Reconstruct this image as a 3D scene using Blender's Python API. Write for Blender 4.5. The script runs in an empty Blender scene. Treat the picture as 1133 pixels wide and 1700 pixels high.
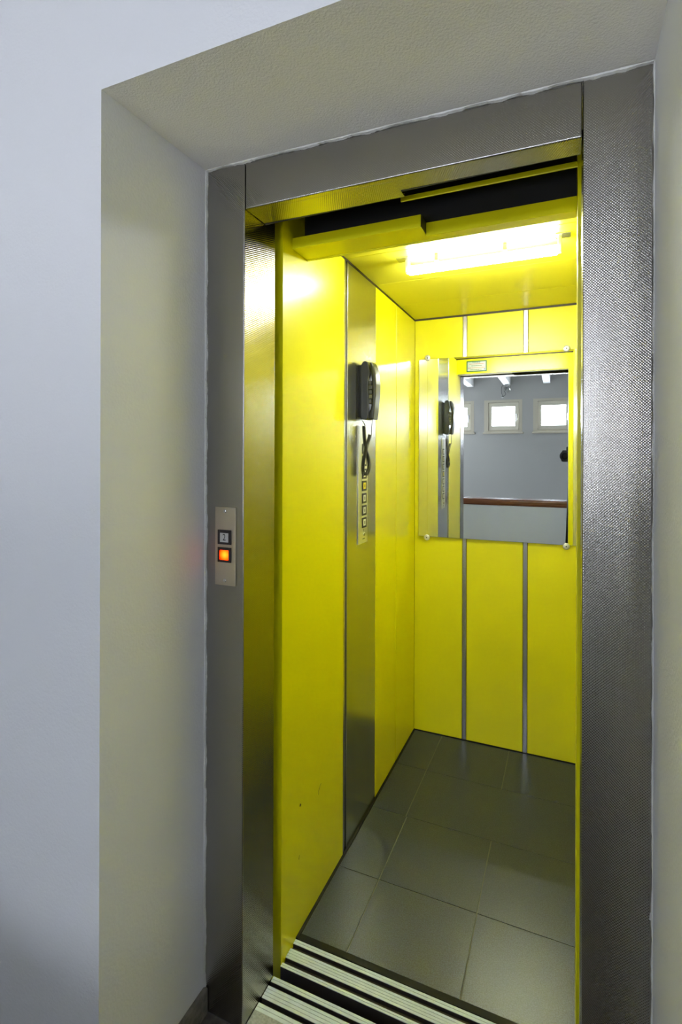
import bpy, bmesh, math, random
from mathutils import Vector, Matrix
random.seed(7)
C = bpy.context.scene.collection
sc = bpy.context.scene

# ------------------------------------------------------------------ camera
EYE = 1.42
YAW = 0.411093
cd = bpy.data.cameras.new('view_camera')
cam = bpy.data.objects.new('view_camera', cd); C.objects.link(cam)
cd.sensor_fit = 'HORIZONTAL'; cd.sensor_width = 24.0
cd.lens = 24.0 * 865.32 / 1133.0
cd.shift_y = -(850 - 756.22) / 1133.0
cd.clip_start = 0.02
cam.location = (0, 0, EYE)
cam.rotation_mode = 'QUATERNION'
cam.rotation_quaternion = (Matrix.Rotation(YAW, 3, 'Z') @ Matrix.Rotation(math.pi/2, 3, 'X') @ Matrix.Rotation(0.00268, 3, 'Z')).to_quaternion()
sc.camera = cam

# ------------------------------------------------------------------ world, exposure, light strengths
w = bpy.data.worlds.new('world'); sc.world = w; w.use_nodes = True
bg = w.node_tree.nodes['Background']
bg.inputs[0].default_value = (0.55, 0.65, 0.85, 1); bg.inputs[1].default_value = 0.4
sc.view_settings.view_transform = 'Standard'; sc.view_settings.look = 'None'
sc.view_settings.gamma = 1.0; sc.view_settings.use_curve_mapping = False
sc.view_settings.exposure = 0.20
sc.cycles.sample_clamp_indirect = 0.0      # lets the lamp's light off the mirror through at full strength
sc.cycles.blur_glossy = 0.0
TUBE = 84.0          # fluorescent tube in the lift car
PANE = 33.0          # small high windows across the stairwell
SIDE = 6.0          # added unseen side window, fill for the niche and landing wall
LOW = 7.0            # added unseen window below the landing rail, brightens the soffit
DAY = (0.80, 0.87, 1.0)

# ------------------------------------------------------------------ materials
def mat(name, col, rough=0.5, metal=0.0, spec=0.5):
    m = bpy.data.materials.new(name); m.use_nodes = True
    b = m.node_tree.nodes['Principled BSDF']
    b.inputs['Base Color'].default_value = (*col, 1)
    b.inputs['Roughness'].default_value = rough
    b.inputs['Metallic'].default_value = metal
    b.inputs['Specular IOR Level'].default_value = spec
    return m
def nodes(m):
    nt = m.node_tree
    return nt, nt.nodes['Principled BSDF']
def noise_bump(m, scale, dist, strength=0.5, detail=3, dims=None):
    nt, b = nodes(m)
    tc = nt.nodes.new('ShaderNodeTexCoord')
    n = nt.nodes.new('ShaderNodeTexNoise'); n.inputs['Scale'].default_value = scale; n.inputs['Detail'].default_value = detail
    if dims:
        mp = nt.nodes.new('ShaderNodeMapping'); mp.inputs['Scale'].default_value = dims
        nt.links.new(tc.outputs['Object'], mp.inputs[0]); nt.links.new(mp.outputs[0], n.inputs['Vector'])
    else:
        nt.links.new(tc.outputs['Object'], n.inputs['Vector'])
    bp = nt.nodes.new('ShaderNodeBump'); bp.inputs['Strength'].default_value = strength; bp.inputs['Distance'].default_value = dist
    nt.links.new(n.outputs['Fac'], bp.inputs['Height']); nt.links.new(bp.outputs[0], b.inputs['Normal'])
    return m
def noise_color(m, scale, c1, c2, lo=0.35, hi=0.65, detail=4, dims=None):
    nt, b = nodes(m)
    tc = nt.nodes.new('ShaderNodeTexCoord')
    n = nt.nodes.new('ShaderNodeTexNoise'); n.inputs['Scale'].default_value = scale; n.inputs['Detail'].default_value = detail
    src = tc.outputs['Object']
    if dims:
        mp = nt.nodes.new('ShaderNodeMapping'); mp.inputs['Scale'].default_value = dims
        nt.links.new(src, mp.inputs[0]); src = mp.outputs[0]
    nt.links.new(src, n.inputs['Vector'])
    r = nt.nodes.new('ShaderNodeValToRGB')
    r.color_ramp.elements[0].position = lo; r.color_ramp.elements[0].color = (*c1, 1)
    r.color_ramp.elements[1].position = hi; r.color_ramp.elements[1].color = (*c2, 1)
    nt.links.new(n.outputs['Fac'], r.inputs[0]); nt.links.new(r.outputs[0], b.inputs['Base Color'])
    return m
def emit(name, col, strength):
    m = bpy.data.materials.new(name); m.use_nodes = True
    nt = m.node_tree; nt.nodes.clear()
    o = nt.nodes.new('ShaderNodeOutputMaterial'); e = nt.nodes.new('ShaderNodeEmission')
    e.inputs[0].default_value = (*col, 1); e.inputs[1].default_value = strength
    nt.links.new(e.outputs[0], o.inputs[0])
    return m

M = {}
M['plaster'] = noise_bump(mat('plaster', (0.74, 0.745, 0.765), 0.75, 0, 0.3), 170, 0.002, 0.35)
M['soffit'] = noise_bump(mat('stippled_plaster', (0.86, 0.845, 0.80), 0.8, 0, 0.2), 230, 0.003, 0.6, 4)
M['white_paint'] = mat('white_paint', (0.66, 0.66, 0.65), 0.6)
M['rear_plaster'] = noise_bump(mat('stairwell_plaster', (0.345, 0.342, 0.322), 0.8, 0, 0.2), 60, 0.002, 0.3)
M['caulk'] = noise_bump(mat('caulk', (0.72, 0.72, 0.70), 0.8), 120, 0.004, 0.8)
M['stone'] = noise_color(mat('landing_stone', (0.4, 0.42, 0.45), 0.4), 140, (0.30, 0.33, 0.36), (0.46, 0.49, 0.53))
M['landing_tile'] = noise_color(mat('landing_tile', (0.1, 0.09, 0.08), 0.35), 50, (0.075, 0.068, 0.058), (0.14, 0.125, 0.105))
M['skirting'] = noise_color(mat('skirting_stone', (0.2, 0.19, 0.16), 0.5), 60, (0.13, 0.12, 0.10), (0.24, 0.22, 0.18))
M['yellow'] = noise_bump(mat('yellow_laminate', (0.76, 0.712, 0.004), 0.30, 0, 0.45), 420, 0.0004, 0.10, 2)
M['ceiling_yellow'] = mat('yellow_ceiling_laminate', (0.80, 0.745, 0.05), 0.36, 0, 0.12)
M['black'] = mat('black_plastic', (0.010, 0.010, 0.010), 0.5, 0, 0.2)
M['void'] = mat('dark_paint', (0.010, 0.010, 0.013), 0.5)
M['shaft'] = mat('shaft_concrete', (0.03, 0.03, 0.03), 0.9)
M['trim'] = mat('dark_trim', (0.035, 0.025, 0.008), 0.5)
M['steel'] = noise_bump(mat('satin_steel', (0.58, 0.58, 0.56), 0.23, 1.0), 6, 0.002, 0.10, 2, (30, 30, 0.4))
M['aluminium'] = mat('aluminium', (0.62, 0.62, 0.61), 0.25, 1.0)
M['rib'] = noise_color(mat('ribbed_aluminium', (0.8, 0.82, 0.83), 0.40, 0.0, 0.3), 40, (0.66, 0.75, 0.87), (0.72, 0.81, 0.93))
M['groove'] = mat('sill_groove', (0.045, 0.036, 0.03), 0.6)
M['chrome'] = mat('chrome', (0.8, 0.8, 0.8), 0.12, 1.0)
M['screw_metal'] = mat('screw_metal', (0.62, 0.62, 0.60), 0.35, 0.5)
M['mirror'] = mat('mirror_silver', (0.86, 0.89, 0.87), 0.0, 1.0)
M['mirror_edge'] = mat('mirror_edge', (0.10, 0.13, 0.09), 0.3)
M['phone'] = mat('phone_plastic', (0.026, 0.027, 0.021), 0.28)
M['phone_key'] = mat('phone_key', (0.13, 0.135, 0.12), 0.35)
M['cord'] = mat('cord_rubber', (0.012, 0.012, 0.012), 0.4)
M['plate'] = noise_bump(mat('brushed_plate', (0.56, 0.51, 0.42), 0.38, 1.0), 8, 0.001, 0.2, 2, (2, 2, 60))
M['panel_plate'] = mat('panel_plate', (0.78, 0.78, 0.70), 0.32, 0.9)
M['white_key'] = mat('white_key', (0.75, 0.76, 0.72), 0.35)
M['digit_face'] = mat('digit_face', (0.50, 0.50, 0.49), 0.4)
M['ink'] = mat('ink', (0.03, 0.03, 0.03), 0.6)
M['yellow_key'] = mat('yellow_key', (0.80, 0.65, 0.02), 0.35)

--

◆ **EXERCISE**: Copy nothing but the lines from the first one in the listing through the line with "sc = bpy.context.scene", and omit the pictures.

◆ **EXERCISE SOLUTION**:
Reconstruct this image as a 3D scene using Blender's Python API. Write for Blender 4.5. The script runs in an empty Blender scene. Treat the picture as 1133 pixels wide and 1700 pixels high.
import bpy, bmesh, math, random
from mathutils import Vector, Matrix
random.seed(7)
C = bpy.context.scene.collection
sc = bpy.context.scene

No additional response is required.